Hialeah debe de ser de los poquísimos lugares de Estados Unidos donde no hace falta hablar inglés. A diferencia de otras zonas de Miami, donde primero te reciben en inglés y luego, al reconocer tu acento, cambian al español, aquí la lengua de entrada es directamente la nuestra. El inglés aparece apenas en alguna expresión perdida, casi como una brújula que recuerda que estamos al norte.
Me pasó en el famoso Palacio de los Jugos, donde los carteles ofrecen batidos de mamey, mango y guayaba, yuca con mojo, frituras de malanga y chicharrones, como si fuera un agromercado en Centro Habana.

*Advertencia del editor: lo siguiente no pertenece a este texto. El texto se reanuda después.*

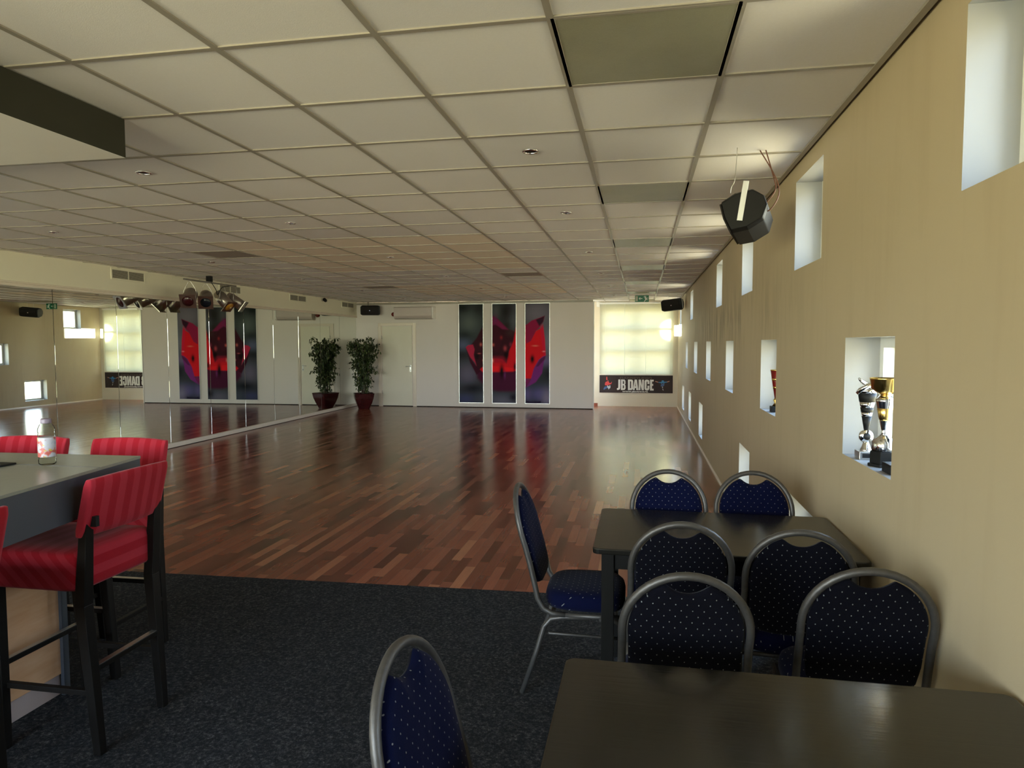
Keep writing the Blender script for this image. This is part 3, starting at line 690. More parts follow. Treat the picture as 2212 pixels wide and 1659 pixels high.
def letters_main():
    L = []
    L.append([[(600, T), (655, T), (655, 500), (640, 535), (600, 550), (562, 550), (562, 505), (590, 500), (600, 480)]])
    L.append([[(675, T), (728, T), (728, Bt), (675, Bt)], [(728, T), (785, T), (728, 320)], [(728, T), (780, 282), (800, 305), (803, 380), (785, 405), (762, 405), (762, 330), (752, 315), (728, 312)],
              [(728, 388), (762, 388), (785, 405), (806, 435), (806, 510), (780, 545), (728, 550), (728, 508), (752, 505), (760, 490), (760, 445), (750, 425), (728, 425)]])
    L.append([[(872, T), (928, T), (928, Bt), (872, Bt)], [(928, T), (985, 275), (1015, 305), (1018, 510), (985, 545), (928, Bt), (928, 505), (952, 500), (960, 485), (960, 335), (950, 318), (928, 315)]])
    L.append([[(1060, T), (1122, T), (1165, Bt), (1108, Bt), (1092, 420), (1090, 330), (1068, 500), (1060, Bt), (1010, Bt)], [(1066, 450), (1112, 450), (1116, 495), (1062, 495)]])
    L.append([[(1172, T), (1222, T), (1222, Bt), (1172, Bt)], [(1268, T), (1318, T), (1318, Bt), (1268, Bt)], [(1222, T), (1232, T), (1268, 430), (1268, Bt), (1258, Bt), (1222, 400)]])
    L.append([[(1335, 310), (1360, 278), (1400, 270), (1450, 280), (1472, 310), (1472, 385), (1420, 385), (1420, 330), (1408, 318), (1395, 330), (1392, 490), (1404, 508), (1420, 492), (1420, 430), (1472, 430), (1472, 510), (1450, 548), (1404, 560), (1356, 548), (1335, 510)]])
    L.append([[(1490, T), (1545, T), (1545, 556), (1490, 556)], [(1545, T), (1590, T), (1590, 318), (1545, 318)], [(1545, 385), (1578, 385), (1578, 430), (1545, 430)], [(1545, 510), (1592, 510), (1592, 556), (1545, 556)]])
    return L
for pl in letters_main(): letter(pl)
def text_obj(body, name, mat, size, loc, sx=1, off=0, parent=None, ext=.001, outline=False):
    cu = bpy.data.curves.new(name, 'FONT'); cu.body = body; cu.size = size; cu.extrude = ext; cu.align_x = 'CENTER'; cu.offset = off; cu.resolution_u = 3
    if outline: cu.fill_mode = 'NONE'; cu.bevel_depth = .0016; cu.extrude = 0; cu.bevel_resolution = 0
    o = bpy.data.objects.new(name, cu); C.objects.link(o)
    dg = bpy.context.evaluated_depsgraph_get(); me = bpy.data.meshes.new_from_object(o.evaluated_get(dg)); bpy.data.objects.remove(o); me.materials.clear(); me.materials.append(M[mat])
    m = bpy.data.objects.new(name, me); C.objects.link(m)
    if parent: m.parent = parent
    m.location = loc; m.rotation_euler = (PI/2, 0, 0); m.scale = (sx, 1, 1); return m
a, b = bp(1080, 608); text_obj('WWW.JBDANCE.NL', 'lettering', 'ltr', .047, (a, -.014, b), 1.52, .0014, t)
a, b = bp(1090, 262); text_obj('DANSSTUDIO', 'lettering', 'ltr_out', .075, (a, -.014, b), 1.72, 0, t, outline=True)
def fig(parts):
    for nm, mat, polys in parts:
        for p_ in polys: letter([p_], nm, mat)
fig([('dancer_print', 'fig_red', [[(262, 200), (285, 200), (292, 290), (268, 300), (255, 250)], [(235, 345), (290, 320), (330, 330), (350, 370), (380, 370), (405, 340), (418, 345), (400, 395), (350, 410), (300, 430), (225, 430), (220, 390)]]),
     ('dancer_print', 'fig_blue', [[(225, 460), (280, 455), (300, 500), (240, 520), (200, 548), (180, 545), (195, 490)]]),
     ('dancer_print', 'fig_grey', [[(280, 430), (330, 450), (340, 480), (345, 430), (378, 435), (375, 500), (340, 520), (330, 545), (310, 505), (290, 480)]]),
     ('dancer_print', 'fig_skin', [[(300, 300), (318, 298), (322, 318), (304, 322)], [(408, 330), (420, 340), (410, 350)]])])
fig([('dancer_print', 'fig_sky', [[(1715, 335), (1800, 330), (1815, 295), (1840, 285), (1868, 295), (1880, 325), (1960, 320), (1960, 340), (1890, 350), (1880, 380), (1840, 350), (1800, 380), (1790, 355), (1730, 350)]]),
     ('dancer_print', 'fig_skin', [[(1630, 308), (1715, 328), (1718, 345), (1640, 325)], [(1960, 318), (2028, 303), (2025, 318), (1962, 338)]]),
     ('dancer_print', 'fig_blue', [[(1800, 385), (1835, 375), (1885, 372), (1885, 410), (1860, 445), (1830, 440), (1795, 450), (1785, 425)]]),
     ('dancer_print', 'fig_grey', [[(1820, 455), (1845, 450), (1850, 480), (1830, 485)], [(1828, 505), (1848, 505), (1866, 550), (1850, 552)]])])
t = thing('exit_sign', 'green emergency exit sign with arrow and running man hanging from the ceiling', 'exit sign', (0, 14.85, 2.475))
bm = bm_new(); box(bm, -.145, .145, -.012, .012, 0, .142); obj('board', bm, 'green', t)
bm = bm_new(); box(bm, -.132, -.088, -.014, -.012, .018, .125); obj('glow_strip', bm, plain('pale photoluminescent strip', (.42, .46, .36), .5), t)
bm = bm_new(); prism(bm, [(-.068, .072), (-.04, .10), (-.03, .10), (-.044, .079), (.01, .079), (.01, .065), (-.044, .065), (-.03, .044), (-.04, .044)], -.0145, -.012, 'y'); obj('arrow', bm, 'signwhite', t)
bm = bm_new()
for pts in ([(.05, .125), (.066, .132), (.07, .118), (.056, .110)], [(.06, .11), (.085, .122), (.092, .112), (.08, .104), (.098, .082), (.13, .09), (.134, .08), (.10, .068), (.092, .056), (.125, .048), (.128, .038), (.085, .042), (.06, .012), (.045, .008), (.038, .02), (.05, .022), (.07, .055), (.055, .085)], [(.03, .102), (.06, .10), (.06, .108), (.035, .112)]):
    prism(bm, pts, -.0145, -.012, 'y')
obj('running_man', bm, 'signwhite', t)
for x in (-.1, .1):
    bm = bm_new(); tube(bm, [(x, 0, .14), (x, 0, ZC-2.475+.004)], .0025, 6); obj('hanging_wire', bm, 'steel', t)
# ------------------------------------------------------------------ loudspeakers: long cabinet, front faces local -y, bracket on the end faces
def speaker(name, label, loc, rot, L=.46, cross=None, gs=1.0):
    t = thing(name, label, 'speaker', loc, 0, 'black wedge loudspeakers'); t.rotation_euler = rot
    c = cross or [(-.125, -.105), (-.135, .0), (-.125, .105), (-.03, .125), (.075, .105), (.125, .035), (.125, -.035), (.075, -.105), (-.03, -.125)]
    bm = bm_new(); n = len(c)
    # cabinet as a loft: end faces are smaller at the back
    rings = []
    for sx_, k in ((-L/2, .86), (-L/2+.035, 1), (L/2-.035, 1), (L/2, .86)):
        rings.append([bm.verts.new((sx_, p[0]*(1 if k == 1 else .97), p[1]*k)) for p in c])
    for A, B in zip(rings, rings[1:]):
        for i in range(n): bm.faces.new((A[i], A[(i+1) % n], B[(i+1) % n], B[i]))
    bm.faces.new(rings[0]); bm.faces.new(rings[-1][::-1]); obj('cabinet', bm, 'black', t, bevel=.006)
    bm = bm_new(); pts = [(a*gs, b*gs) for a, b in [(-.138, .097), (-.147, .0), (-.138, -.097), (-.126, -.097), (-.136, 0), (-.126, .097)]]
    prism(bm, pts, -L/2+.03, L/2-.03, 'x'); obj('grille', bm, 'grille', t, bevel=.003)
    bm = bm_new(); box(bm, -.012, .012, -.151*gs, -.146*gs, -.01, .01); obj('badge', bm, 'chrome', t)
    return t
def strap(t, L, side, y0=-.02, top=.15, bot=-.11, w=.034, rot=0):
    bm = bm_new(); x = side*(L/2+.003)
    box(bm, min(x, x+side*.004), max(x, x+side*.004), y0-w/2, y0+w/2, bot, top, mat=Matrix.Rotation(math.radians(rot), 4, 'X')); obj('bracket', bm, 'alu', t, bevel=.001)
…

O en la célebre tienda “Ñooo qué barato”, conocida como el “Walmart cubano”, porque allí encuentras de todo para la familia cubana del otro lado del charco. No hay rastro de la sobriedad estadounidense: todo es color, ruido, exceso, esa manera de estar en el mundo que arrastramos los cubanos incluso cuando cruzamos fronteras.
Para mi oído, “Hialeah” era un nombre conocido antes de pisarlo. De niño, en Cuba, lo escuchaba en boca de vecinos, amigos o familiares que regresaban de visita desde Estados Unidos. Muchos decían vivir allí. Era como una palabra que traía consigo noticias de ese otro lado del mar, cargada de sueños de migración.
No es casual. Según el último censo, el 96,3 % de sus habitantes se identifican como hispanos o latinos y más del 75 % son de origen cubano. Por eso algunos medios estadounidenses la bautizaron como “la ciudad menos diversa del país”. La frase parece contradictoria, porque lo que aquí se respira es precisamente diversidad cultural latinoamericana, pero es cierto que lo cubano predomina hasta borrar casi cualquier otra huella.
Fundada en 1925, Hialeah nació con apenas 1500 habitantes y un nombre de origen indígena que significa “Gran Pradera”. Esa imagen de tierras abiertas y verdes contrasta con la ciudad actual, convertida en un núcleo industrial y obrero con más de 230 mil habitantes.
La historia le reservó a Hialeah momentos de singular relieve: desde la partida de la aviadora Amelia Earhart en 1937, en su intento por darle la vuelta al mundo, hasta la filmación de escenas de El Padrino II en su hipódromo en 1974. Incluso sus flamencos —símbolo de la ciudad— llegaron desde Cuba en 1934 y terminaron convertidos en emblema oficial.

Pero lo que realmente transformó a Hialeah fue la ola migratoria cubana. A partir de los años 60, tras el triunfo de la Revolución, miles de mis compatriotas se asentaron en este rincón de Florida. Luego, en los 80, se sumaron los que llegaron con el éxodo del Mariel, y en los 90, los de la “crisis de los balseros”. Muchos eligieron Hialeah porque ya tenían familiares o amigos en la zona, y porque aquí podían hablar, trabajar y sobrevivir sin renunciar a su cultura ni aprender inglés.
Por eso la urbe adoptó el lema de “La Ciudad que progresa”. Y sí, progresó, pero lo hizo a su manera: sobre la base del esfuerzo obrero, de fábricas textiles controladas por latinos, de talleres de ropa y mecánicos donde la mano de obra cubana y centroamericana sostiene la economía local. Hialeah es, en esencia, una ciudad trabajadora.

Es tentador describirla como una “pequeña Cuba” en el exilio. Pero la ciudad es más que eso: es un laboratorio de identidades, un espacio donde se negocia cada día qué significa ser cubano, latino y estadounidense al mismo tiempo.

Algunos ven en esa homogeneidad cultural una limitación; otros, una fortaleza. Es paradójico: por un lado, representa la continuidad de Cuba fuera de ella; por otro, prueba que la migración es también un modo de fundar ciudades, de resignificar espacios más allá de las fronteras.